営業開始は2027年で、品川―名古屋の運賃は11,480円の予定。 新幹線のぞみの700円増しですが、価格差が700円なら、客は新幹線から早いリニア新幹線に乗り換えるだけで、2つの新幹線の合計客数はほとんど増えません。 日本は人口が減少しているので、合計客数は、現在の新幹線の客数より減っているかもしれません。

乗客が増えないのに、莫大な工事費をかけて、もう一つ新幹線を建設するのを、民間企業のJR東海が単独で行うのは、経営的な合理性がありません。
それなのに、JR東海が建設を申請し、それが認可された理由は何でしょうか。

 それは、新幹線を2本にしても維持できるほどJR東海が儲かっていることと、天下り先を確保したい国土交通省の思惑が一致したからです。 両者が手を組んで、巨大な利益を表面化させないようにリニア新幹線を推進する、というのが本当の構図です。
 ぼろ儲けが、なぜ問題にならないのかを、「やさしい経済解説」の西和久さんに聞くと、 「一応、民間企業であるJR東海の儲けすぎを、経済関係の記者は非難するスタンスをとれません。 それどころか、国に代わってリニアを敷設するというヒーロー的な見方さえあります。 JR東海の決算をみると、売上高営業利益率は29.9%(2014年3月期)もあり、日本企業としては驚くべき高さです。 普通の製造業は、5%そこそこですから、やはりぼろ儲けですね」。

 他の交通機関と競争しているなら、ぼろ儲けしてもいいのでが、東京―新大阪の旅客をほぼ独占して儲けていることが問題です。 航空機の羽田−大阪の旅客は年間500万人。
新幹線は、東京―新大阪を年間1億5千万人が利用しているので、30倍多いのです。
1人当たり5,000円が独占による過剰利益とすれば、年に7,500億円の過剰利益が生まれます。 これをリニア新幹線の建設に注ぎ込めば、JR東海が単独で事業を推進しても、まだ余り、 関連会社に国土交通省の役人を天下りさせることができるわけです。

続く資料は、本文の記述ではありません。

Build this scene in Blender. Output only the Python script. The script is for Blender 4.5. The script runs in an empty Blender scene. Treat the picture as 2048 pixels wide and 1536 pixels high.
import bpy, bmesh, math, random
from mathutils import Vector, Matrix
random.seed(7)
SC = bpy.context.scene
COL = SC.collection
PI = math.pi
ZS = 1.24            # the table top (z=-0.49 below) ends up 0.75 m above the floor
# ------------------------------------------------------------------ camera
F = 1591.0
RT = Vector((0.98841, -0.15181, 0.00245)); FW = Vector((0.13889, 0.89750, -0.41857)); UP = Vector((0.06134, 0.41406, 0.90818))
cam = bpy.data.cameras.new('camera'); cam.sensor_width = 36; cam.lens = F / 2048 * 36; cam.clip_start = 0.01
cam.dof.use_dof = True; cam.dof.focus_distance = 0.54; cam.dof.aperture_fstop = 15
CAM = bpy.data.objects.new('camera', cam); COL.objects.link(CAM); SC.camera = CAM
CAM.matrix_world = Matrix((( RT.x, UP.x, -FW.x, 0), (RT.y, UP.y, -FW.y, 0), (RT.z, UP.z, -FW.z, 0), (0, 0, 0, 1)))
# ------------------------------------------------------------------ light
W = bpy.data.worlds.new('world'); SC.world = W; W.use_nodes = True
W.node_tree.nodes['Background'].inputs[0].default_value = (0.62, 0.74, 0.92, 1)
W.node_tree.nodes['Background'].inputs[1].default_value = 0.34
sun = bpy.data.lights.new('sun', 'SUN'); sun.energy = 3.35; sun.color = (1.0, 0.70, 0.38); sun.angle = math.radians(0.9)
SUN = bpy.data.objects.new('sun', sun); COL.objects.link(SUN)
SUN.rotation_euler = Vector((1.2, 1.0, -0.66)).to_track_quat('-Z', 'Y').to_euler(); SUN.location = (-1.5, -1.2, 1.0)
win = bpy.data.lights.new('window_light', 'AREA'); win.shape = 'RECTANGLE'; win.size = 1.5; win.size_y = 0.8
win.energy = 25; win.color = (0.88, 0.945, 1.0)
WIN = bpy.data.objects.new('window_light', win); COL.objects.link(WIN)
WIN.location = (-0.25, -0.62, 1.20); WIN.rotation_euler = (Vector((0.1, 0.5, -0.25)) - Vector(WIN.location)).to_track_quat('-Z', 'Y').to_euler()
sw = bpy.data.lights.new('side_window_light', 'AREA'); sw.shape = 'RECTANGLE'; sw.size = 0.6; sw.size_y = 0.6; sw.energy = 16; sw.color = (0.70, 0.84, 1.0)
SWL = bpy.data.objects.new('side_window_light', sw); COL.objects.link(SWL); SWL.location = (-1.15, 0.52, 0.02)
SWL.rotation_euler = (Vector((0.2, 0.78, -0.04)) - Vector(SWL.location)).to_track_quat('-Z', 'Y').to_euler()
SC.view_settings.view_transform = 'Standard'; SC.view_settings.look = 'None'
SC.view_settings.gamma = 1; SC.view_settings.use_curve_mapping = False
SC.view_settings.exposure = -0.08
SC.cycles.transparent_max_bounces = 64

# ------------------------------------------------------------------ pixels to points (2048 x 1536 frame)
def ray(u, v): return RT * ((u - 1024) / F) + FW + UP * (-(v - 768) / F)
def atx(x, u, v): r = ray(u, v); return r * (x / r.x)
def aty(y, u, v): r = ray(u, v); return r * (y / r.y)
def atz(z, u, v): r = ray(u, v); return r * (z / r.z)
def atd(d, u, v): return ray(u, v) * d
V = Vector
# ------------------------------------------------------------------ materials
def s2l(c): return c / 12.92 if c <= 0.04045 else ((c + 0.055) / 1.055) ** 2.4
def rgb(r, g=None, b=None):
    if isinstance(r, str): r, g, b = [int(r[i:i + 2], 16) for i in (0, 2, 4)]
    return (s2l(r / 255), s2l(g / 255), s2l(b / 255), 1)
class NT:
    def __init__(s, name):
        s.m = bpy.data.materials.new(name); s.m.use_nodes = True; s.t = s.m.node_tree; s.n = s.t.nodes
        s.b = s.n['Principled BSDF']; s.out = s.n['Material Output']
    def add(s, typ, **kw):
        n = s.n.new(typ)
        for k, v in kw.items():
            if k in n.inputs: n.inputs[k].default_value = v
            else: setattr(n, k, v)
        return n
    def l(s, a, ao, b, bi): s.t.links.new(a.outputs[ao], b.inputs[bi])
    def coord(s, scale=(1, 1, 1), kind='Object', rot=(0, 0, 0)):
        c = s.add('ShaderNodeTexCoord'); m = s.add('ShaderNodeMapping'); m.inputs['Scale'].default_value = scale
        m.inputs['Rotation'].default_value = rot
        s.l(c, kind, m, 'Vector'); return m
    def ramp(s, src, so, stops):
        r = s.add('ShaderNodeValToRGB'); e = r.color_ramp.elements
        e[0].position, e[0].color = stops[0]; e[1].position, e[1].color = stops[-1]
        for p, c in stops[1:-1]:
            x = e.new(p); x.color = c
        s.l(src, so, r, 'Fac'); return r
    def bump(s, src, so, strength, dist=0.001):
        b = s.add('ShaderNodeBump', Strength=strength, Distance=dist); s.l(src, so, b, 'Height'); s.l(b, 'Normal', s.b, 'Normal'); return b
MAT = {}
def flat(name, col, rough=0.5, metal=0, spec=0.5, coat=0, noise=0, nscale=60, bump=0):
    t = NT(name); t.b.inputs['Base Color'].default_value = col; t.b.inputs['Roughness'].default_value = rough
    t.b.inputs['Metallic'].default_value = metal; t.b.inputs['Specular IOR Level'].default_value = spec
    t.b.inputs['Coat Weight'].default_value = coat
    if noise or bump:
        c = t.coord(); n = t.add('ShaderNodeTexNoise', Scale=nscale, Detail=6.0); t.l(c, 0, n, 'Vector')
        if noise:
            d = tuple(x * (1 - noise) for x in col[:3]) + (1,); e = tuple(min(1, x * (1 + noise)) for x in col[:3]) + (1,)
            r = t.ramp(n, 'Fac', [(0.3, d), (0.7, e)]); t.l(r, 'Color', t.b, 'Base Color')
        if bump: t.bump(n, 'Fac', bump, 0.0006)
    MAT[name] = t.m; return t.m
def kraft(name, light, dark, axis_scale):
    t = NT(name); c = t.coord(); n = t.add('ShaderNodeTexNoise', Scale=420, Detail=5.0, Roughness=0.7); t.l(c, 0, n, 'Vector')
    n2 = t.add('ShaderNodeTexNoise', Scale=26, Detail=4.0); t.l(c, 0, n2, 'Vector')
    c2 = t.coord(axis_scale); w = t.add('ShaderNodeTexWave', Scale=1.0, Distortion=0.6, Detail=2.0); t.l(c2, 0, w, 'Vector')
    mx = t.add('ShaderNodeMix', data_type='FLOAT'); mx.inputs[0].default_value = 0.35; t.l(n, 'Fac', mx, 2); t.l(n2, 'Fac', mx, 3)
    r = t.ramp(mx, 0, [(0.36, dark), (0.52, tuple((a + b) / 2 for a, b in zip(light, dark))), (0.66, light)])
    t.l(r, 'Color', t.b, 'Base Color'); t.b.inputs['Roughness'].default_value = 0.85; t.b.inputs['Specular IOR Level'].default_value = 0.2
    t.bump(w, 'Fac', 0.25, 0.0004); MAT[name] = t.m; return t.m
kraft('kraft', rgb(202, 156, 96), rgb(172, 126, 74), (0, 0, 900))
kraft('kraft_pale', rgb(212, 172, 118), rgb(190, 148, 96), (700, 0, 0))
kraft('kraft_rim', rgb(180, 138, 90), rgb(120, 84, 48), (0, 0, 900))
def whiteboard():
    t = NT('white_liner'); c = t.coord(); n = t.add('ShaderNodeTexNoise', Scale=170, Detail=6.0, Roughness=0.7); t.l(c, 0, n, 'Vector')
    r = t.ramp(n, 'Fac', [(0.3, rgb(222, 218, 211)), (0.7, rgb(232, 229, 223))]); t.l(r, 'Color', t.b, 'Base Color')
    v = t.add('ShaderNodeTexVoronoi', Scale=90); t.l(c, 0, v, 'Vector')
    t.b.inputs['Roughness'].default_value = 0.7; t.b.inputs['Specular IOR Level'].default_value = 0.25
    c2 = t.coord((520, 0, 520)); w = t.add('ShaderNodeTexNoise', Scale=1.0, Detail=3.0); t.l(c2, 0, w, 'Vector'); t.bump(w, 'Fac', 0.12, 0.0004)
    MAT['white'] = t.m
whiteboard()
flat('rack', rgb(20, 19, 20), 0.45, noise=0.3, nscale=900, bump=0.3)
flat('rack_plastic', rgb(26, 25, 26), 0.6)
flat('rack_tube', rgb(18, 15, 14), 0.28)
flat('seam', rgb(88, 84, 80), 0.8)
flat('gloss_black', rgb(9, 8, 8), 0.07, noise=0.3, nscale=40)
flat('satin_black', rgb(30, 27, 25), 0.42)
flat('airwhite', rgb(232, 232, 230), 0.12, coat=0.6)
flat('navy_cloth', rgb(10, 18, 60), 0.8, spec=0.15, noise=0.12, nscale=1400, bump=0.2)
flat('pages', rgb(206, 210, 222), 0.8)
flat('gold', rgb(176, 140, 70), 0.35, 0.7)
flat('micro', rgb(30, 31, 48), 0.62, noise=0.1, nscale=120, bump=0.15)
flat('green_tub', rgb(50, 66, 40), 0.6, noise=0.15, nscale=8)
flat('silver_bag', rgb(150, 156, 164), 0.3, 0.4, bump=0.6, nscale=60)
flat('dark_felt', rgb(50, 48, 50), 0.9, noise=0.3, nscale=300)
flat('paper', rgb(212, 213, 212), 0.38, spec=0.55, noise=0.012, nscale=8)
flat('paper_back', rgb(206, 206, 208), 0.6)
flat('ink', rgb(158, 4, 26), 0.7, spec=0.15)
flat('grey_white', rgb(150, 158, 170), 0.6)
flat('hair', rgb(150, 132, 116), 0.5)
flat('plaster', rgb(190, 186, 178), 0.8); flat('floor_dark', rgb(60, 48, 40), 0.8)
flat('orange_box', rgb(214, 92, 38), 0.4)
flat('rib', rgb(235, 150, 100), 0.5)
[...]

そんな理不尽な、と思われるかもしれませんが、13万人以上が家を追われて帰れず、 国土が放射能で汚染されても、まだ原発を推進して、おこぼれの利益をもらおうとする国民と政治家が多いのが、現在の日本です。
 大量に残土が積まれても、南アルプスが水の抜けた死の山になる県の、県民の多くは、リニア推進派に1票を投じました。

「東京 〜 新大阪の新幹線料金を半額に」という実利の旗を立て、 世論を高めて、料金半額を実現させれば、リニア中央新幹線は自動的に止まります。